WASHINGTON – NATO Supreme Commander Philip Breedlove said Russia has decided to become an adversary of the West and presents an "existential threat" to the United States and its allies.
U.S. Defense Secretary Ash Carter, meanwhile, accused Russia of intimidating its immediate neighbors, and said he doubted whether Moscow was still committed to strategic stability on nuclear weapons.
The comments by Carter and Breedlove, in testimony before two congressional committees on February 25, reflected the deepening concern and ongoing shift in thinking in Washington about how to respond to Russian moves in Europe and the Middle East.
Breedlove has been one the most vocal critics of Russia among top U.S. military brass since Moscow annexed Ukraine's Crimea Peninsula in March 2014 and subsequently backed separatists fighting Kyiv's forces in eastern Ukraine.
Russia has repeatedly dismissed assertions by U.S. and European officials that it presents a threat to the West, portraying the accusations as dangerous saber-rattling.
Breedlove told the U.S. House Armed Services Committee that Russia was seeking to "rewrite the agreed rules of the international order," and undermine unity in Europe.
"Russia has chosen to be an adversary and poses a long-term existential threat to the United States and to our European allies and partners," he told the committee.
Carter, speaking before the House Appropriations Committee, asserted that Russia seemed intent "to erode the principled international order that has served us, our friends and allies, the international community, and also Russia itself so well for so long."
"Moscow’s nuclear saber-rattling," Carter said, raised questions about Russian leaders’ "commitment to strategic stability" and "whether they respect the profound caution that nuclear-age leaders showed with regard to brandishing nuclear weapons."
Russia's military doctrine updated in recent years laid out new guidelines for the use of nuclear weapons, and Russia's ongoing deployment to Syria has been widely seen as a showcase for new weaponry and a training ground for new military tactics.
"To be clear, the United States does not seek a cold, let alone hot war with Russia. We do not seek to make Russia an enemy, even as it may view us that way," he said. "But make no mistake -- we will defend our interests, our allies, the principled international order, and the positive future it affords us all."

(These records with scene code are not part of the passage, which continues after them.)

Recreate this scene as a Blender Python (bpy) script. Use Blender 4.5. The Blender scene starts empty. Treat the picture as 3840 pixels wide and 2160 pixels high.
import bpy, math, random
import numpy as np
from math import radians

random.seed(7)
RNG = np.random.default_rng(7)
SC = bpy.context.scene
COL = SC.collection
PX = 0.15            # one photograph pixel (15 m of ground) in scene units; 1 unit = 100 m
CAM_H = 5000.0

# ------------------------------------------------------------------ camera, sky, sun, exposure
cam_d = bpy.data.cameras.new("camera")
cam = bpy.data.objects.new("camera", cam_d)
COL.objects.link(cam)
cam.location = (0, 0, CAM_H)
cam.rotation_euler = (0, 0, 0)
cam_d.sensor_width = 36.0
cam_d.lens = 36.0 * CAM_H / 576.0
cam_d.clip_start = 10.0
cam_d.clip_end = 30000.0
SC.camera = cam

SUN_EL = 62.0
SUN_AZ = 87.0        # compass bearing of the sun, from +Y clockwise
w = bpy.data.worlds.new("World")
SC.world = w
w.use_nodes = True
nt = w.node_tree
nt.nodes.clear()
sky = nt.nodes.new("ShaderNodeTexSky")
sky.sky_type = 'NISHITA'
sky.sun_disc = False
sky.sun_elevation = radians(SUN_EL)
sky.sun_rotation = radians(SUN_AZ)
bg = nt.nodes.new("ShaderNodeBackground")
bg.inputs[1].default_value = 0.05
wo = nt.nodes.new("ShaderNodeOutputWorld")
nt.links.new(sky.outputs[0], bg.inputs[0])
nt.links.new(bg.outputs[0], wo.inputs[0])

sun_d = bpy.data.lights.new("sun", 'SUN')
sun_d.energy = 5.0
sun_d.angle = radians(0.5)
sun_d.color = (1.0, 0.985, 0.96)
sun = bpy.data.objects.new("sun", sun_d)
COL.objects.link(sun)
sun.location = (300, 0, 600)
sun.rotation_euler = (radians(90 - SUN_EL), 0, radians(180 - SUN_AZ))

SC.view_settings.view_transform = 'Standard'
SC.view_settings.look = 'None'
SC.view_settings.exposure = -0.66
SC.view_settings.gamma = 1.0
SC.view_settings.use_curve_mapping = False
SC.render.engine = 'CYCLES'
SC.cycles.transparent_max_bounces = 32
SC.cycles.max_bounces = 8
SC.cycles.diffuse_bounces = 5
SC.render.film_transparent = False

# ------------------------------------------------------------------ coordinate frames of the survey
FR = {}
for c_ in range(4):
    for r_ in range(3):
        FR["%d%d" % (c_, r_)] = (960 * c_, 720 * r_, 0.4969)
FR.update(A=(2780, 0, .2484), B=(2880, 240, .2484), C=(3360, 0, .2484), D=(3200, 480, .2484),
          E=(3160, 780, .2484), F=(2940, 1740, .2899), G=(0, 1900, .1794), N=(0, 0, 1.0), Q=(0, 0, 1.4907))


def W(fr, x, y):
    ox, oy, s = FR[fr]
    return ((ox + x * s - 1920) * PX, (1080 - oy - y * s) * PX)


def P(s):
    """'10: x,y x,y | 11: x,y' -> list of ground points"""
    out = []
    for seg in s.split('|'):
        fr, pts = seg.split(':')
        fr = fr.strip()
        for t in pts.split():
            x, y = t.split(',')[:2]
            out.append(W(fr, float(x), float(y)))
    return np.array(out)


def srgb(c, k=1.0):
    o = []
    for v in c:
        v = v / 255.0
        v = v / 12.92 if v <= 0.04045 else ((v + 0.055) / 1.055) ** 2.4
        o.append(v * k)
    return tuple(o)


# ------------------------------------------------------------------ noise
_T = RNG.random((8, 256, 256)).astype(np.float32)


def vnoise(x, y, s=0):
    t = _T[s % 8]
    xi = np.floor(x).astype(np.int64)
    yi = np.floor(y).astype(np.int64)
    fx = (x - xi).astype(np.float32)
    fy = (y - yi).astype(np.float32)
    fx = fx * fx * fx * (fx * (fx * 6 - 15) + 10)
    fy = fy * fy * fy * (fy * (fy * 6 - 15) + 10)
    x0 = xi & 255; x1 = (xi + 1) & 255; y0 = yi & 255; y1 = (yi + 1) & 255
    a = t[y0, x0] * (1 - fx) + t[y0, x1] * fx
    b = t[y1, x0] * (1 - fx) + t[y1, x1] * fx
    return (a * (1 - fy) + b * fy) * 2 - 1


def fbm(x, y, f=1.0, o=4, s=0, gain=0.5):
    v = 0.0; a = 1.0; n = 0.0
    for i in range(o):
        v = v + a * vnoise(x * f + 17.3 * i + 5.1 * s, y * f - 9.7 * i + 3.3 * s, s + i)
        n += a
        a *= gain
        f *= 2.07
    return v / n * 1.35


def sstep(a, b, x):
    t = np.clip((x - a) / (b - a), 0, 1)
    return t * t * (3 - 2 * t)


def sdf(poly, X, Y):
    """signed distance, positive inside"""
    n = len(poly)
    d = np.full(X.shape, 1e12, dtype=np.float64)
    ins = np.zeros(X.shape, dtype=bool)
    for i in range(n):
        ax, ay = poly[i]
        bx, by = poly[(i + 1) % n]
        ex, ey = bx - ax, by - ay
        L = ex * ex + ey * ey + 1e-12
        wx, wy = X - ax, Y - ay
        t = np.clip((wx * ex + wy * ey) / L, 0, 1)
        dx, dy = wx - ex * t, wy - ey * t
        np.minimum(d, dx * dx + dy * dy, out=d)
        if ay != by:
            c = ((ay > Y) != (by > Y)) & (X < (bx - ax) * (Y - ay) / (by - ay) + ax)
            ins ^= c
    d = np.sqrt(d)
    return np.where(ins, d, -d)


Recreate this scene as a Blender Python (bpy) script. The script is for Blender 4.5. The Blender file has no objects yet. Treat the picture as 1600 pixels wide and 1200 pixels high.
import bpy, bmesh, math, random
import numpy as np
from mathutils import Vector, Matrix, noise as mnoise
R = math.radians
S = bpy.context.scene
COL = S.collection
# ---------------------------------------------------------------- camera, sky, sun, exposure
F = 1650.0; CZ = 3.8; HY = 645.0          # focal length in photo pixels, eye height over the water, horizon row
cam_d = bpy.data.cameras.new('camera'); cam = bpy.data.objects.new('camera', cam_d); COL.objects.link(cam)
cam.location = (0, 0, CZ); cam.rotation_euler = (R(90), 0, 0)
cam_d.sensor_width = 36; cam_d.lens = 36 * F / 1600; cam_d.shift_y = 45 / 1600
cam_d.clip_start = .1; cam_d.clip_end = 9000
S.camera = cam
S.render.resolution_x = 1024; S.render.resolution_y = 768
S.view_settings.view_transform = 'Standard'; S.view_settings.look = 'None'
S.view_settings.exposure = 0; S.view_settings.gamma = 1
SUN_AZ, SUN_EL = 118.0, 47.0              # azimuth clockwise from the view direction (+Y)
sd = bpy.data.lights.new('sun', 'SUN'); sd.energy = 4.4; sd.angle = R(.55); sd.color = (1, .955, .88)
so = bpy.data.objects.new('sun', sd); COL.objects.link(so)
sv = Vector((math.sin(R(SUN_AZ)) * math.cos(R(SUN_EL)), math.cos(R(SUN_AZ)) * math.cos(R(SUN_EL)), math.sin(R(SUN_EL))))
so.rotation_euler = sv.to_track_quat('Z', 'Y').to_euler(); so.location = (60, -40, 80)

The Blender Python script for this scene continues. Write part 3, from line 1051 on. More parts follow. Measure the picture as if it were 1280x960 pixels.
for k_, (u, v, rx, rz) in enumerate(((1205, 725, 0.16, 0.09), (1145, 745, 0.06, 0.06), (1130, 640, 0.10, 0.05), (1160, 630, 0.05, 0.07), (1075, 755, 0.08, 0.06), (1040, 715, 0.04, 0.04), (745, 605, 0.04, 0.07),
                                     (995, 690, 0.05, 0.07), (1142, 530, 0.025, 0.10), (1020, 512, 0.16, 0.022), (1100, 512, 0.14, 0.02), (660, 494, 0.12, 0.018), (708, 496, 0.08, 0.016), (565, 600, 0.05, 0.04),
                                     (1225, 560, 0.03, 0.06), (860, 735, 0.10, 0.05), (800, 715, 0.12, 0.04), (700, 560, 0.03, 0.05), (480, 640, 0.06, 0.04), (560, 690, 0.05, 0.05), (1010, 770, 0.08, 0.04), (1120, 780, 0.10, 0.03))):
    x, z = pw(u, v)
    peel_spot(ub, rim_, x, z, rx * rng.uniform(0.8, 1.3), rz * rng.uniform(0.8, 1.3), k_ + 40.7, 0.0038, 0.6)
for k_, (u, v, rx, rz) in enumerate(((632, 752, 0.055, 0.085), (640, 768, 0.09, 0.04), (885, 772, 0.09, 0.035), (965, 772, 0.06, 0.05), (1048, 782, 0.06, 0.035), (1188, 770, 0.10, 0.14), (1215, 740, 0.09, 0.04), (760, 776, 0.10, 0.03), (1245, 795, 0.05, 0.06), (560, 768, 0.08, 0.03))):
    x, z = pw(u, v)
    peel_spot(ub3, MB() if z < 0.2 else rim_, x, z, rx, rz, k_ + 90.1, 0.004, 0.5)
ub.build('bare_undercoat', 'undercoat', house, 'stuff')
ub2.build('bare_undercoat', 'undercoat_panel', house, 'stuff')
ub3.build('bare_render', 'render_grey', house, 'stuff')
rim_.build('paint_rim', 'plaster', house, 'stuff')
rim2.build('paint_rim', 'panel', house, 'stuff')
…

The United States and NATO has moved slowly to adjust to Russian actions, which have included increased bomber and fighter-jet flights near NATO members' borders, as well as the military deployment to Syria, Russia's largest in decades.
The Pentagon's budget request for the coming fiscal year includes a $3.4 billion quadrupling of spending to bolster European defense. And NATO recently announced plans to begin rotating up to a brigade-sized, multinational force into some Eastern European and Baltic States, in an effort to reassure alliance members.
In a markedly acerbic statement posted on Facebook late on February 25, Russia’s Defense Ministry mocked the statements by Carter and what it said were similar comments by CIA officials.
“Such tide rises every year at the same time. The reason is simple: discussion of the military budget for the next year. It is not the thing to be impressed by,” the ministry said.
“It is important to keep in mind the fact that since the middle of the previous century the ‘Russian threat’ has been the Pentagon’s most ‘sellable’ threat to both the U.S. Congress and to its NATO partners,” the ministry said. “What would they have done without us?”